So off it was to the Klang Open 2009. An 8-game, 20-minute, one-day chess tournament.
Why should we take some time to participate in activities which i. cost money, ii. induce stress (and possibly mental health problems!) and iii. has next to nothing to do with your goals in life, when you've got half a dozen great books to catch up on?
Why wake up at seven on a perfectly great Saturday morning (my only 'free' one in five, methinks), get half lost on rural roads and cursing the dude who drew up the map, making multiple wrong turns, only to find you're two hours early, so it mayn't be a bad idea to see Klang city at 8am, and have a small dim-sum breakfast alone when you could be enjoying the morning meal with your family?
Why stand around reading Stephen Hunter's Pale Horse Coming for an accumulated two hours whilst the organisers i. try to outdo other Malaysian chess tournaments in inevitably delaying the start of the tourney by more than an hour, ii. betray their sub-par professionalism by having their registration people sit around holding crumpled pieces of paper with no indication that they're the ones in charge of registration and iii. put together a venue so crammed most participants had to stand outside the playing area and even downstairs (check out the pic, see much maneuvering space there?)? [And all fairness, though, the organisers were real nice folks and doing their best within restricted circumstances]
Because. Because:
There's something about the idea of gaming competition which hooks the average man. There's something about challenging anonymous folks in a process which has, initially at least, a 50-50 chance of either party winning. Even if there's a high certainty you'll lose.

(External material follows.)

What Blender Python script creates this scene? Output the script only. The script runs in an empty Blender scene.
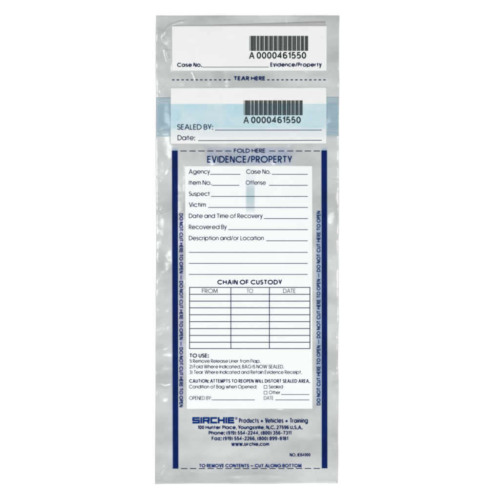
import bpy, math, random
import numpy as np

# ------------------------------------------------------------------ units
S = 0.0007            # metres per unit of the photo's 500-unit frame
def W(x, y):          # frame units -> metres on the table
    return ((np.asarray(x, float) - 250.0) * S, (250.0 - np.asarray(y, float)) * S)

# ------------------------------------------------------------------ camera, world, lamps, exposure
scene = bpy.context.scene
cam_d = bpy.data.cameras.new('camera')
cam = bpy.data.objects.new('camera', cam_d)
scene.collection.objects.link(cam)
cam.location = (0, 0, 1.6)
cam.rotation_euler = (0, 0, 0)
cam_d.sensor_width = 36.0
cam_d.lens = 36.0 * 1.6 / (500 * S)
cam_d.clip_start = 0.05
cam_d.clip_end = 50
scene.camera = cam

world = bpy.data.worlds.new('World'); scene.world = world
world.use_nodes = True
bg = world.node_tree.nodes['Background']
bg.inputs[0].default_value = (0.97, 0.99, 1.0, 1)
bg.inputs[1].default_value = 0.36

def softbox(name, loc, target, sx, sy, power):
    d = bpy.data.lights.new(name, 'AREA'); d.shape = 'RECTANGLE'
    d.size = sx; d.size_y = sy; d.energy = power; d.color = (1, 0.985, 0.965)
    o = bpy.data.objects.new(name, d); scene.collection.objects.link(o)
    o.location = loc
    from mathutils import Vector
    o.rotation_euler = (Vector(target) - Vector(loc)).to_track_quat('-Z', 'Y').to_euler()
    return o
softbox('softbox', (-0.62, 0.16, 1.25), (0, 0, 0), 0.20, 0.80, 7.6)
softbox('softbox', (0.74, 0.05, 1.15), (0, 0, 0), 0.18, 0.90, 6.9)
softbox('softbox', (-0.05, -0.62, 0.95), (0, -0.06, 0), 0.75, 0.16, 5.2)

scene.view_settings.view_transform = 'Standard'
scene.view_settings.look = 'None'
scene.view_settings.exposure = 0.0
scene.view_settings.gamma = 1.0
scene.render.engine = 'CYCLES'
scene.cycles.transparent_max_bounces = 16
scene.cycles.filter_width = 2.0
C = scene.collection

# ------------------------------------------------------------------ materials
def lin(c):
    c = c / 255.0
    return c / 12.92 if c <= 0.04045 else ((c + 0.055) / 1.055) ** 2.4
def pr(name, col, rough=0.5, spec=0.4, coat=0.0, noise=None, alpha=1.0):
    m = bpy.data.materials.new(name); m.use_nodes = True
    nt = m.node_tree; b = nt.nodes['Principled BSDF']
    b.inputs['Base Color'].default_value = (*col, 1)
    b.inputs['Roughness'].default_value = rough
    b.inputs['Specular IOR Level'].default_value = spec
    b.inputs['Coat Weight'].default_value = coat
    b.inputs['Coat Roughness'].default_value = 0.12
    b.inputs['Alpha'].default_value = alpha
    if noise:
        sc, amt = noise
        tc = nt.nodes.new('ShaderNodeTexCoord')
        n = nt.nodes.new('ShaderNodeTexNoise'); n.inputs['Scale'].default_value = sc
        n.inputs['Detail'].default_value = 5
        nt.links.new(tc.outputs['Object'], n.inputs['Vector'])
        r = nt.nodes.new('ShaderNodeMix'); r.data_type = 'RGBA'
        r.inputs[6].default_value = (*[c * (1 - amt) for c in col], 1)
        r.inputs[7].default_value = (*[min(1, c * (1 + amt)) for c in col], 1)
        nt.links.new(n.outputs['Fac'], r.inputs[0])
        nt.links.new(r.outputs[2], b.inputs['Base Color'])
    return m

def film_material():
    m = pr('clear_grey_film', (0.43, 0.445, 0.45), 0.31, 0.5, 0.6)
    nt = m.node_tree; b = nt.nodes['Principled BSDF']; out = nt.nodes['Material Output']
    tr = nt.nodes.new('ShaderNodeBsdfTransparent'); tr.inputs[0].default_value = (0.93, 0.95, 0.95, 1)
    mx = nt.nodes.new('ShaderNodeMixShader'); mx.inputs[0].default_value = 0.90
    nt.links.new(tr.outputs[0], mx.inputs[1]); nt.links.new(b.outputs[0], mx.inputs[2])
    nt.links.new(mx.outputs[0], out.inputs[0])
    tc = nt.nodes.new('ShaderNodeTexCoord')
    # cloudiness of the plastic and fine mottling
    n = nt.nodes.new('ShaderNodeTexNoise'); n.inputs['Scale'].default_value = 38; n.inputs['Detail'].default_value = 6
    mp = nt.nodes.new('ShaderNodeMapping'); mp.inputs['Scale'].default_value = (0.55, 1.25, 1)
    nt.links.new(tc.outputs['Object'], mp.inputs[0]); nt.links.new(mp.outputs[0], n.inputs['Vector'])
    r = nt.nodes.new('ShaderNodeValToRGB')
    r.color_ramp.elements[0].position = 0.3; r.color_ramp.elements[0].color = (0.375, 0.395, 0.40, 1)
    r.color_ramp.elements[1].position = 0.72; r.color_ramp.elements[1].color = (0.57, 0.60, 0.61, 1)
    nt.links.new(n.outputs['Fac'], r.inputs[0]); nt.links.new(r.outputs[0], b.inputs['Base Color'])
    n2 = nt.nodes.new('ShaderNodeTexNoise'); n2.inputs['Scale'].default_value = 420; n2.inputs['Detail'].default_value = 3
    nt.links.new(tc.outputs['Object'], n2.inputs['Vector'])
    bp = nt.nodes.new('ShaderNodeBump'); bp.inputs['Strength'].default_value = 0.09; bp.inputs['Distance'].default_value = 0.0002
    nt.links.new(n2.outputs['Fac'], bp.inputs['Height']); nt.links.new(bp.outputs[0], b.inputs['Normal'])
    nt.links.new(bp.outputs[0], b.inputs['Coat Normal'])
    return m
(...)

And lose I did. Twice out of the four matches I played (I decided to spend the second half of my Saturday back home).
The first loss (with a fresh doctoral grad in Physics - nice chap, if a little intense) seemed to go okay until I advanced my knight into enemy territory (Ne5) without first checking the consequences of it being taken by the opposing bishop. This resulted in an exchange of my opponent's queen for two minor pieces and a rook. Bad trade for me.
The second one was more depressing because, as always (sigh), my downfall came from sheer yippee-doo-da blindness. Why in the name of all things purple didn't I check before advancing the pawn to f5? How do I control this impulsiveness, this non-caution, this hasty eagerness to believe that no further analysis is required before moving?
I won the other two, but none of them left me with much satisfaction as my opponents were virtually holding a garage sale of key pieces!
The good news: The fact that over 400 people can get together in tight conditions to negotiate black and white pieces over a 64-square board in the midst of economic and political 'heavy rains', perhaps, is a sign that life will go on in its own strange way no matter what the bankers, industrialists and (increasingly untrustworthy) law-makers do or say.
As Ian Malcolm (of Jurassic Park fame) said, life finds a way - for the love of the game.